For Lincoln, that’s what all this boils down to: The Finance Committee has already dealt with all these complications and provided the heavy lifting. It has arrived at a bill that the Congressional Budget Office says would actually save a little money over 10 years, unlike any of the half-dozen others, and that one Republican, Maine’s Olympia Snowe, actually embraced.

So why is everybody trying to fix what wasn’t broken? And why does she get ridiculed for evasiveness when, darnit, she wasn’t evasive at all in the hard work that produced the Finance Committee bill? Why doesn’t someone peruse those hundreds of pages and behold just how specific she can be?

Those are Blanche’s questions and if I think that’s “wordy” or evasive, then that’s just how it will have to be.

This conversation took place a couple of hours after former President Clinton addressed the Democratic Senate caucus. He said something had to be done on health care now and that mistakes wouldn’t be the end of the world because there always will be unintended consequences and they can always be fixed.

Lincoln said she took Clinton’s comments to mean he agreed with her that Democrats ought to settle on the areas where they have agreement and pass those and move on.

“At some point we’re going to need the least common denominator instead of the most, if you want to get to 60 votes,” Lincoln said.

Critics could easily ridicule all that. You could have conservatives lampooning Clinton for saying we ought to do something even if it’s wrong. You could have liberals assailing Lincoln for saying we should do the least rather than the most.

But I know what they both meant, and, actually, I think, between them, they’re probably on to something.

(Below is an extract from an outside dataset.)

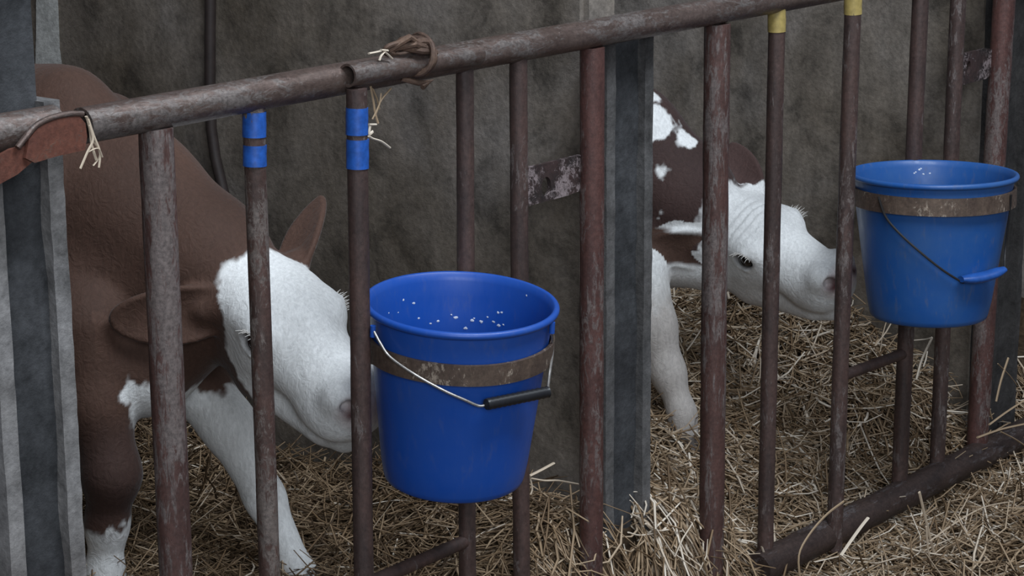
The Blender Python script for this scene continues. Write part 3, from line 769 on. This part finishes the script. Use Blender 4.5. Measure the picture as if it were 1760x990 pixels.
    for e in ears:
        base = H(*e['base']); a = np.array(e['dir'], float); a /= np.linalg.norm(a)
        Fd.cone(base - a * .03, base + a * .022, .032 * s, .022 * s, .02)
        Fd.leaf(base, a, e['open'], e['L'], e['W'], .0075, e.get('cup', 5.), .014, e.get('blunt', .6))
    V, Q = Fd.mesh()
    base_loc = np.array([bx, by + .4 * bs, g])
    me = bpy.data.meshes.new('calf'); nv, nf = len(V), len(Q)
    me.vertices.add(nv); me.vertices.foreach_set('co', (V - base_loc).reshape(-1).astype(np.float32))
    me.loops.add(nf * 4); me.loops.foreach_set('vertex_index', Q.reshape(-1).astype(np.int32))
    me.polygons.add(nf); me.polygons.foreach_set('loop_start', (np.arange(nf) * 4).astype(np.int32)); me.polygons.foreach_set('loop_total', np.full(nf, 4, np.int32))
    me.update(); me.validate()
    me.polygons.foreach_set('use_smooth', [True] * len(me.polygons))
    local = (V - O) @ HM / s
    EM = []
    for e in ears:
        base = H(*e['base']); a = np.array(e['dir'], float); a /= np.linalg.norm(a); c = np.array(e['open'], float); c -= a * (a @ c); c /= np.linalg.norm(c); bb = np.cross(c, a)
        D = V - base; t = D @ a / e['L']; bq = D @ bb; cq = D @ c
        wq = cq - e.get('cup', 5.) * bq ** 2 * (1 - .4 * np.clip(t, 0, 1)) + .15 * e['L'] * (np.clip(t, 0, 1) - .3) ** 2
        EM.append((np.where((np.abs(bq) < e['W'] + .014) & (np.abs(wq) < .019) & (t < 1.15), t, -1), bq / e['W'], cq))
    if wrinkle:
        ph = hashnoise3(local, 28, 9) * 5
        k = np.exp(-((local[:, 0] + .035) / .04) ** 2) * (local[:, 2] > .01) * (local[:, 1] < .03) * np.clip((.085 + local[:, 1]) / .03, 0, 1)
        V = V + w[None, :] * (.0022 * wrinkle * np.sin(local[:, 0] * 2 * math.pi / .017 + ph) * k)[:, None]
        me.vertices.foreach_set('co', (V - base_loc).reshape(-1).astype(np.float32))
    col = coat(V, local, EM)
    at = me.color_attributes.new('coat', 'FLOAT_COLOR', 'POINT')
    at.data.foreach_set('color', np.concatenate([col, np.ones((nv, 1))], 1).reshape(-1).astype(np.float32))
    me.materials.append(M_COAT)
    o = bpy.data.objects.new('calf', me); COL.objects.link(o); o.location = tuple(base_loc); tag(o, label, 'calf')
    for q in (-1, 1):
        b = MB(); c = H(.002, q * .0645, .000); r_ = .0215 * s; n1, n2 = 14, 24
        for i in range(n1 + 1):
            for j in range(n2):
                ph = math.pi * i / n1; th = 2 * math.pi * j / n2; b.v.append(tuple(c + r_ * np.array([math.sin(ph) * math.cos(th), math.sin(ph) * math.sin(th), math.cos(ph)])))
        for i in range(n1):
            for j in range(n2): b.f.append((i * n2 + j, i * n2 + (j + 1) % n2, (i + 1) * n2 + (j + 1) % n2, (i + 1) * n2 + j))
        b.build('eye', M_EYE, o)
        b = MB()
        for i in range(18):
            t = i / 17 - .5; p0 = H(.003 + t * .036, q * .083, .020 - .03 * t * t); p1 = H(.004 + t * .046, q * (.091 + .008 * (i % 3 == 0)), .028 - .02 * abs(t) - .003 * (i % 2))
            b.path([p0, (p0 + p1) / 2 + w * .002, p1], [.0010, .0008, .0004], 5)
        b.build('eyelash', M_LASH, o)
    return o

WHITE = np.array([.80, .80, .79]); BROWN = np.array([.078, .041, .029]); DBROWN = np.array([.046, .026, .023]); PINK = np.array([.50, .29, .28])
def blend(col, mask, c): return col * (1 - mask[:, None]) + np.array(c)[None, :] * mask[:, None]
def soft(x, e=.004): return np.clip(.5 + x / (2 * e), 0, 1)
def blobs(V, L):
    d = np.full(len(V), -9.)
    for c, r in L: d = np.maximum(d, r - np.linalg.norm(V - np.array(c), axis=1))
    return d
def nose_and_lids(col, L):
    m = soft(.026 - np.sqrt(((L[:, 0] - .190) / .8) ** 2 + ((L[:, 1]) / 1.7) ** 2 + (L[:, 2] + .016) ** 2), .014) * .65
    col = blend(col, m, PINK)
    for q in (-1, 1):
        d = np.sqrt((L[:, 0] - .197) ** 2 + (L[:, 1] - q * .036) ** 2 + (L[:, 2] + .006) ** 2); col = blend(col, soft(.019 - d, .006), (.075, .022, .022))
        d = np.sqrt(((L[:, 0] - .002) / 1.3) ** 2 + (L[:, 1] - q * .078) ** 2 + (L[:, 2]) ** 2); col = blend(col, soft(.018 - d, .005) * .85, (.06, .035, .03))
    return col

# ---- brown calf
O1 = (.5425, .279, .834); u1 = np.array((-.114, -.901, -.419)); w1 = np.array((-.228, -.387, .893)); s1 = 1.10
bx1, by1, g1 = .50, .78, .27; bs1 = 1.07
def coat1(V, L, EM):
    n = hashnoise3(V, 45, 1) * .022 + hashnoise3(V, 130, 2) * .012
    col = np.tile(BROWN, (len(V), 1)); col = col * (1 + .5 * hashnoise3(V, 9, 3))[:, None]
    front = L[:, 0] + .064 + np.clip(L[:, 2], 0, .045) * 1.2 + n * .6 - np.maximum(-L[:, 2] - .06, 0) * .9
    near = np.linalg.norm(V - np.array(O1), axis=1) < .30
    face = (soft(front) * near) * (np.abs(L[:, 1]) < .125)
    col = blend(col, face, WHITE)
    for t, bq, cq in EM: col = blend(col, soft(t - .06 + n, .01), BROWN * 1.05)
    legL = soft(np.minimum(.66 - V[:, 2] + n, V[:, 0] - .50 + n)) * (V[:, 1] < .72)
    col = blend(col, legL, WHITE * np.array([.80, .79, .78]))
    sock = soft(.475 + n * 2.2 - V[:, 2]); col = blend(col, sock, WHITE)
    col = blend(col, soft(blobs(V, [(onX(238, 672, .42), .060), (onX(300, 690, .50), .07), (onX(215, 665, .42), .04)]) + n), WHITE * .95)
    dk = soft(np.minimum(.66 - V[:, 2], V[:, 2] - .475 - n * 2.2) + n, .03) * (V[:, 0] < .46) * .6
    col = blend(col, dk, DBROWN)
    hoof = soft(g1 + .035 - V[:, 2]); col = blend(col, hoof, (.05, .04, .035))
    return nose_and_lids(col, L)
PX1 = lambda x, y, X: onX(x, y, X)
legs1 = [([PX1(150, 560, .37), PX1(165, 690, .36), PX1(192, 815, .36), PX1(184, 900, .36), PX1(180, 985, .36), np.array([.36, PX1(180, 985, .36)[1] - .02, g1 + .03])], [.075, .058, .047, .034, .030, .034]),
         ([PX1(300, 610, .60), PX1(392, 730, .62), PX1(455, 855, .635), PX1(512, 985, .64), np.array([.65, PX1(512, 985, .64)[1] - .03, g1 + .03])], [.070, .047, .033, .028, .033])]
neck1 = [([(.50, .82, 1.01), (.515, .66, .99), (.545, .50, .91), (.56, .42, .87)], [.17, .14, .112, .085]),
         ([(.50, .80, 1.14), (.52, .62, 1.055), (.55, .47, .94)], [.075, .056, .05]),
         ([(.50, .66, .86), (.53, .52, .82)], [.14, .10])]
ears1 = [dict(base=(-.105, -.072, -.012), dir=RW @ np.array((-.93, .13, -.20)), open=RW @ np.array((.05, .30, -.95)), L=.180, W=.052, cup=6., blunt=.42),
         dict(base=(-.105, .070, -.004), dir=RW @ np.array((.22, -.85, .48)), open=RW @ np.array((-.55, -.35, -.75)), L=.175, W=.040, cup=5.)]
calf(O1, u1, w1, s1, bx1, by1, g1, bs1, legs1, neck1, ears1, coat1, 'brown calf with a white face reaching its muzzle between bars to the near bucket',
     [((.46, .58, .74), (.11, .11, .10))])

# ---- pied calf in the second pen
O2 = (2.04, .279, .711); u2 = np.array((-.121, -.974, -.189)); w2 = np.array((-.425, -.121, .897)); s2 = 1.09
bx2, by2, g2 = 1.985, .78, .28; bs2 = .93
PX2 = lambda x, y, X: onX(x, y, X)
def coat2(V, L, EM):
    n = hashnoise3(V, 45, 4) * .022 + hashnoise3(V, 130, 5) * .012
    col = np.tile(DBROWN * 1.15, (len(V), 1)); col = col * (1 + .5 * hashnoise3(V, 9, 6))[:, None]
    near = np.linalg.norm(V - np.array(O2), axis=1) < .30
    front = L[:, 0] + .085 + np.clip(L[:, 2], 0, .04) * .8 + n * .6
    col = blend(col, soft(front) * near * (np.abs(L[:, 1]) < .125), WHITE)
    col = blend(col, soft(.69 + n - V[:, 2] + .12 * sstep(.55, .9, V[:, 1])), WHITE * .9)
    sp = [(PX2(1122, 150, 1.98), .035), (PX2(1135, 205, 1.96), .040), (PX2(1120, 212, 1.96), .045), (PX2(1170, 210, 1.985), .030), (PX2(1180, 235, 2.0), .025), (PX2(1136, 268, 1.90), .036), (PX2(1130, 285, 1.90), .03),
          (PX2(1190, 410, 1.90), .045), (PX2(1190, 455, 1.90), .05), (PX2(1150, 490, 1.90), .06), (PX2(1130, 385, 1.88), .03), (PX2(1282, 300, 2.13), .03)]
    col = blend(col, soft(blobs(V, sp) + n), WHITE)
    (ta, ba, ca), (tb, b2_, c2_) = EM
    col = blend(col, soft(ta - .05 + n, .01), BROWN * .8); col = blend(col, soft(ta - .05, .01) * soft(np.abs(ba) - .80 + n * 4, .1), WHITE * .9)
    col = blend(col, soft(tb - .16 + n * 2, .01), DBROWN * 1.5)
    leg_ = soft(np.minimum(.60 - V[:, 2] + n * 2, .30 - np.linalg.norm(V[:, :2] - np.array([1.87, .45]), axis=1)), .05); col = blend(col, leg_, (.46, .42, .39))  # near foreleg in dull cream: shade under the body painted in, plus dirt
    hoof = soft(g2 + .0 - V[:, 2]); col = blend(col, hoof, (.12, .10, .09))
    return nose_and_lids(col, L)
legs2 = [([PX2(1095, 470, 1.885), PX2(1122, 560, 1.88), PX2(1148, 640, 1.88), PX2(1172, 710, 1.88), PX2(1180, 742, 1.88) - np.array([0, 0, .035])], [.070, .050, .036, .028, .033]),
         ([(2.08, .80, .62), (2.085, .79, .54), (2.09, .80, .42), (2.09, .79, .31)], [.07, .048, .030, .030])]
neck2 = [([(1.985, .80, .93), (2.00, .66, .88), (2.03, .50, .78), (2.045, .42, .735)], [.165, .14, .105, .08]),
         ([(1.985, .76, 1.02), (2.0, .60, .94), (2.035, .46, .82)], [.07, .06, .055])]
neck2.append(([(1.99, .66, .73), (2.01, .54, .675), (2.03, .44, .645)], [.12, .085, .07]))
ears2 = [dict(base=(-.105, -.072, -.012), dir=RW @ np.array((-.92, .0, -.10)), open=RW @ np.array((.1, .45, -.9)), L=.14, W=.047, cup=6.),
         dict(base=(-.100, .066, .018), dir=RW @ np.array((-.26, -.85, .46)), open=RW @ np.array((-.35, -.3, -.85)), L=.165, W=.046, cup=5.)]
calf(O2, u2, w2, s2, bx2, by2, g2, bs2, legs2, neck2, ears2, coat2, 'dark brown and white calf with a white head behind the right-hand bars',
     [((1.95, .60, .66), (.10, .10, .09))], wrinkle=1)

This has the feel to liberal Democrats of the last best chance to do health reform. It is, in fact, the best chance. But it’s not the last. No matter what we do, health reform is probably a moving target.

–30–

1 Comments For This Post

  1. Lefty Says:

    Generally, Brummett does a good job of representing Sen. Lincoln’s political perspective even if he botches a few facts ….. that are hard to sort out.

    He is clearly wrong in saying the Finance Committee is the only bill that CBO says has a net savings. If you follow the link below, you will see CBO says the House-passed bill reduces the deficit by $109 billion over the next 10 years (the time period covered by official CBO scores.)

    http://www.cbo.gov/ftpdocs/107xx/doc10710/hr3962Dingell_mgr_amendment_update.pdf

    Also, if you read the Stupak language, as it appears in the Congressional record, it explicitly states can sell plans on the exchange that cover abortions to customers that don’t use federal subsidies. In practice, it is possible insurance companies may decide not to offer these plans.

    While I believe this column was poorly fact checked, Brummett is the most gifted political writer following health care in the state. Unlike most others, he tries to portray the politics honestly and makes a real effort to understand the substance.